Calls to DOC Commissioner Martin Magnusson and Associate Commissioner Nancy Bouchard seeking information about the issue were not returned.
Efforts to reach Assistant Attorney General Diane Sleek, who is handling the case for the DOC, were unsuccessful.
In the past several years, said Crook, more than 200 out-of-state inmates have applied to serve their parole in Maine.
“We have accepted 111. My questions are: Who are they? Where are they? And what are they?”
Crook said he believes the information he requested from the DOC is public. In a letter written in early January by Bouchard, the information was denied. The associate commissioner called the release of information regarding people who receive DOC services “discretionary.”
In essence, said Crook, DOC policy is that if it grants a parole request, the department will inform the local law enforcement agencies. If it turns down a request, it is not public information and no one will know that the person applied.
“It’s too late to tell us about the request after it’s been granted,” said Crook. “Decisions of this magnitute are not issues where the public does not just have a right to know.

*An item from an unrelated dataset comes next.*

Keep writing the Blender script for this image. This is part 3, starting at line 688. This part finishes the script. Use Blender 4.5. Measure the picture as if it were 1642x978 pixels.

The public has a need to know.”
The district attorney maintained that a person applying from out of state is not receiving services here in Maine and therefore the information is not confidential. Law enforcement agencies should not be cut out of the process, which Crook called secretive and abusive.
“DOC said they are exercizing their discretion not to provide the information. Why? Because I’ll give the information to the public,” said Crook. “If you had a mutilating sex offender moving in next door to you, wouldn’t you want to know? And if the DOC had moved that rapist there, how would the DOC look? It’s public relations for them. Pure and simple.”
The district attorney maintains that if the Colorado prisoner’s record is public in Colorado, it is public here in Maine. “All I am asking is the applicant’s name, date of birth and convictions. The Department of Corrections cannot keep the application confidential.
“The only thing secret here is the process,” he said. “They are just looking to avoid Megan’s Law.”
“Megan’s Law,” a national initiative signed into law by President Clinton last May, requires that all states maintain sex offender registries and notify communities before the release of convicted sex offenders. Each state had until September to take action or lose federal anti-crime funding.
Three years ago, Megan Kanka, 7, was lured into the New Jersey home of Jesse Timmendequas, a neighbor who also happened to be a convicted sex offender. Once she was inside, Timmendequas sexually assaulted and strangled the girl with a belt.
In 1992, Maine established its own sex offender registry of all criminals convicted of gross sexual assault of juveniles under age 16, according to Dorothy Morang of the State Bureau of Identification.
Sex offender registration information is available to the general public through state and local police or through the Bureau of Identification.
Nearly 200 sex offenders are registered with the Bureau of Identification, living free in communities statewide, according to Morang, but this registry does not include those convicted of sexual crimes against adults or those from other states who want to come here.
No date has been set for the civil suit. Crook will represent himself and the other law enforcement officers.